Today in class it was clear that not a single student had done all of the assigned reading and the mid-term exam is next week. I know people tell me if I want the students to do the reading that I have to give a quiz every class. But, that is a lot more work grading for me since the class has 110 students. Should not people in their twenties be mature enough to do the reading on their own without me having to test them on it every week? Is it too much to ask that at least one student, less than 1% of the class, do all the reading for any one class session? I do not know where the habit of not doing any reading for class came from. But, it is the single greatest obstacle to the university becoming a world class institution.

3 comments:

Withywindle said...

The habit comes from America. It is the defining marker of a world-class institution.

J. Otto Pohl said...

People tell me this. But, if it is indeed the case then why are US universities ranked so much higher than African ones in international rankings? Is it just prior reputation? Or are the rankings completely unrelated to anything having to do with student academics?

Walt Richmond said...

It is common for less than half my students to have done the reading on any day. It's rare that none of them do the reading, but it happens.

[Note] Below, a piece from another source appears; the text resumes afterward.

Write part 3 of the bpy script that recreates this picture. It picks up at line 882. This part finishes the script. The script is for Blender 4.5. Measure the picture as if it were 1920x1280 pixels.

American colleges encourage students to get involved in all sorts of extra-curricular activities. Couple that with the general tendency of young people to have little time management skills, and the result is predictable.

One thing that I find sad at my college is that the college puts together a lecture series for the frosh--three speakers a semester. The talks are usually pretty good, and furthermore they are held at the time of the Cultural Studies courses that all frosh take. So they get out of class so they can go to the lecture. After the last lecture, I asked my class "who went to the lecture," and not a single person raised their hand.